Ученик Аммония смотрел на переливающиеся ярким шелком и золотом одежды императора, на его уставшее лицо с побледневшим, взмокшим лбом, но бесконечно довольного, и думал о том, о чем думали, вероятно, и другие на представлении в Дельфах — как капризна судьба. Как непонятны ее причуды, в силу которых жизнь чуть ли не всей Ойкумены зависит от этого человека, для которого было бы достаточно славы простого кифареда. Существует версия, что после выступления Нерона состоялось и своего рода философское состязание: Аммоний задавал в присутствии императора вопросы своим ученикам — об устройстве мироздания, божественных идеях и вселенском разуме. И будто бы именно здесь Плутарх первый раз явил высокому собранию живость природного ума и необыкновенную начитанность.
Уже собираясь в Италию, Нерон объявил во время последних, Истмийских игр о том, что он дарует свободу всей провинции, а тем, кто были судьями на играх, жалует римское гражданство и денежное вознаграждение. Таким образом, как писал впоследствии Плутарх, «дважды в Коринфе было оказано Греции одно и то же благодеяние». Более двухсот пятидесяти лет назад, также во время Истмийских игр, римский сенат и полководец Тит Квинкций, победитель македонцев, объявили о возвращении свободы коринфянам, эвбейцам, ахеянам и другим грекам, которые могли теперь не содержать у себя чужеземных гарнизонов, не платить дани и жить «по отеческим обычаям». Тогда эта свобода и права очень скоро обернулись для греков бесконечными поборами и нищетой. Но «слепые надежды», которыми наделил когда-то людей титан Прометей, еще не были изжиты окончательно и вновь встрепенулись в душах греков, когда Нерон с помоста на рыночной площади опять объявил их свободными людьми, живущими согласно собственным законам. И хотя уже никто, никакими указами и милостями не смог бы превратить в процветающие полисы как бы тронутые тлением полупустые города, греки были благодарны императору за этот недолгий праздник. Сам Плутарх, всегда выделявший «актера на троне» среди других римских властителей, в сочинении «О том, почему божество медлит с воздаянием» заставляет судей загробного мира смягчить наказание «пресловутому Нерону» за милосердие к грекам.

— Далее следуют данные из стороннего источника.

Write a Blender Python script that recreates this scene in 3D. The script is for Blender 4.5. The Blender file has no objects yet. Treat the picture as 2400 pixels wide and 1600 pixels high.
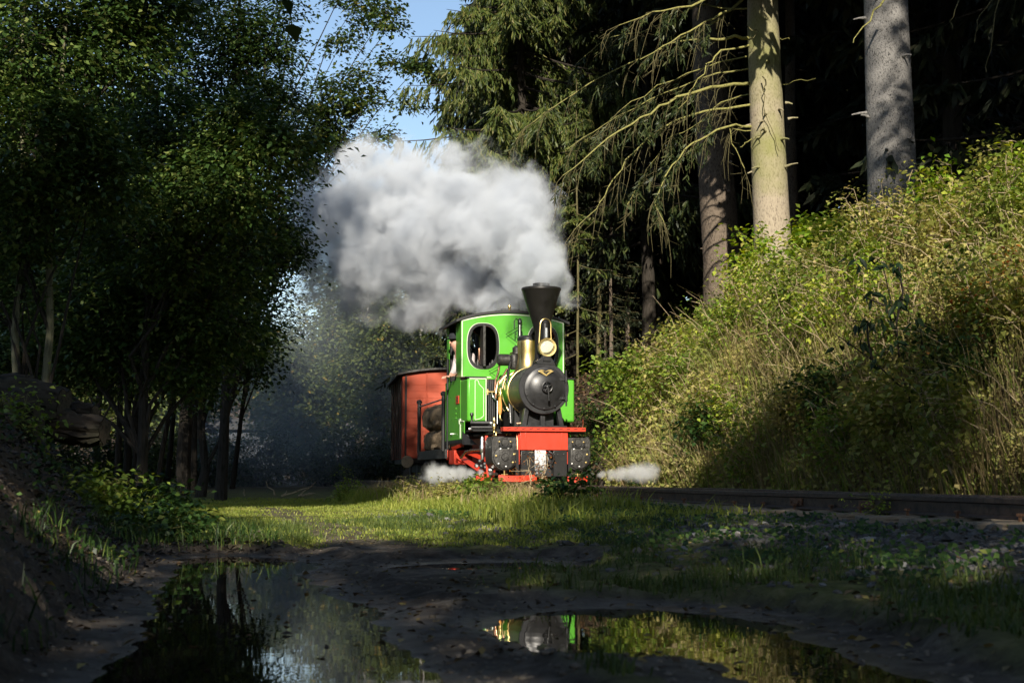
import bpy, bmesh, math, random
import numpy as np
from mathutils import Vector, Matrix, Euler, noise as mnoise

# ------------------------------------------------------------------ camera, light, exposure
S = bpy.context.scene
COL = S.collection
R = math.radians
FPX = 3333.3          # focal length in photo pixels (50 mm on a 36 mm sensor, 2400 px wide)
HOR = 1113.0          # image row of the horizon
CAMZ = 0.53           # metres above the puddle water (z = 0)
TILT = math.atan((HOR - 800.0) / FPX)

cam_d = bpy.data.cameras.new('camera')
cam = bpy.data.objects.new('camera', cam_d)
COL.objects.link(cam)
cam.location = (0, 0, CAMZ)
cam.rotation_euler = (math.pi / 2 + TILT, 0, 0)
cam_d.sensor_width = 36.0
cam_d.lens = 50.0
cam_d.clip_start = 0.05
cam_d.clip_end = 3000
cam_d.dof.use_dof = True
cam_d.dof.focus_distance = 21.5
cam_d.dof.aperture_fstop = 6.3
S.camera = cam

SUN_EL = 24.0
SUN_DIR = Vector((-0.04, -1.0, math.tan(R(SUN_EL)))).normalized()    # towards the sun
SUN_STRENGTH = 4.8
SKY_STRENGTH = 0.098
EXPOSURE = 0.72

world = bpy.data.worlds.new('World')
S.world = world
world.use_nodes = True
wn = world.node_tree.nodes
wl = world.node_tree.links
wn.clear()
sky = wn.new('ShaderNodeTexSky')
sky.sky_type = 'NISHITA'
sky.sun_disc = False
sky.sun_elevation = R(SUN_EL)
sky.sun_rotation = math.pi - math.atan2(SUN_DIR.x, -SUN_DIR.y) * -1.0
sky.altitude = 200
sky.air_density = 1.0
sky.dust_density = 0.5
sky.ozone_density = 1.0
bg = wn.new('ShaderNodeBackground')
bg.inputs['Strength'].default_value = SKY_STRENGTH
wo = wn.new('ShaderNodeOutputWorld')
wl.new(sky.outputs[0], bg.inputs[0])
wl.new(bg.outputs[0], wo.inputs[0])

sun_d = bpy.data.lights.new('sun', 'SUN')
sun_d.energy = SUN_STRENGTH
sun_d.angle = R(0.53)
sun_d.color = (1.0, 0.92, 0.78)
sun = bpy.data.objects.new('sun', sun_d)
COL.objects.link(sun)
sun.location = (-3, -40, 30)
sun.rotation_euler = SUN_DIR.to_track_quat('Z', 'Y').to_euler()

S.view_settings.view_transform = 'Standard'
S.view_settings.look = 'None'
S.view_settings.exposure = EXPOSURE
S.view_settings.gamma = 1.0
S.view_settings.use_curve_mapping = False
S.render.engine = 'CYCLES'
cy = S.cycles
cy.use_denoising = True
try:
    cy.denoiser = 'OPENIMAGEDENOISE'
    cy.denoising_input_passes = 'RGB_ALBEDO_NORMAL'
except Exception:
    pass
cy.max_bounces = 8
cy.diffuse_bounces = 3
cy.glossy_bounces = 3
cy.transmission_bounces = 4
cy.volume_bounces = 4
cy.transparent_max_bounces = 8
cy.use_adaptive_sampling = True
cy.adaptive_threshold = 0.02
cy.sample_clamp_indirect = 4.0
cy.caustics_reflective = False
cy.caustics_refractive = False
cy.volume_max_steps = 256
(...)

Перед тем как покинуть Ахайю, император решил положить начало еще одному важному делу — прорытию канала через Истм, что значительно облегчило бы мореходство и торговлю. Он первым ударил лопатой твердую землю и вынес на своих божественных плечах первую корзину. Возвратившись в Рим через пролом в стене, по старинному обычаю победителей на играх, Нерон развесил привезенные из Греции венки в своих почивальнях, рядом с собственными статуями в облачении кифареда. Философ же Аммоний с учениками возвратился в Афины, чтобы продолжать в тени старой рощи мифического героя Академа изучать труды основателя их школы, а также тех его продолжателей, прежде всего Акриселая и Карнеада, которым оказалось по силам хоть в чем-то развить грандиозные гипотезы их «достославного отца».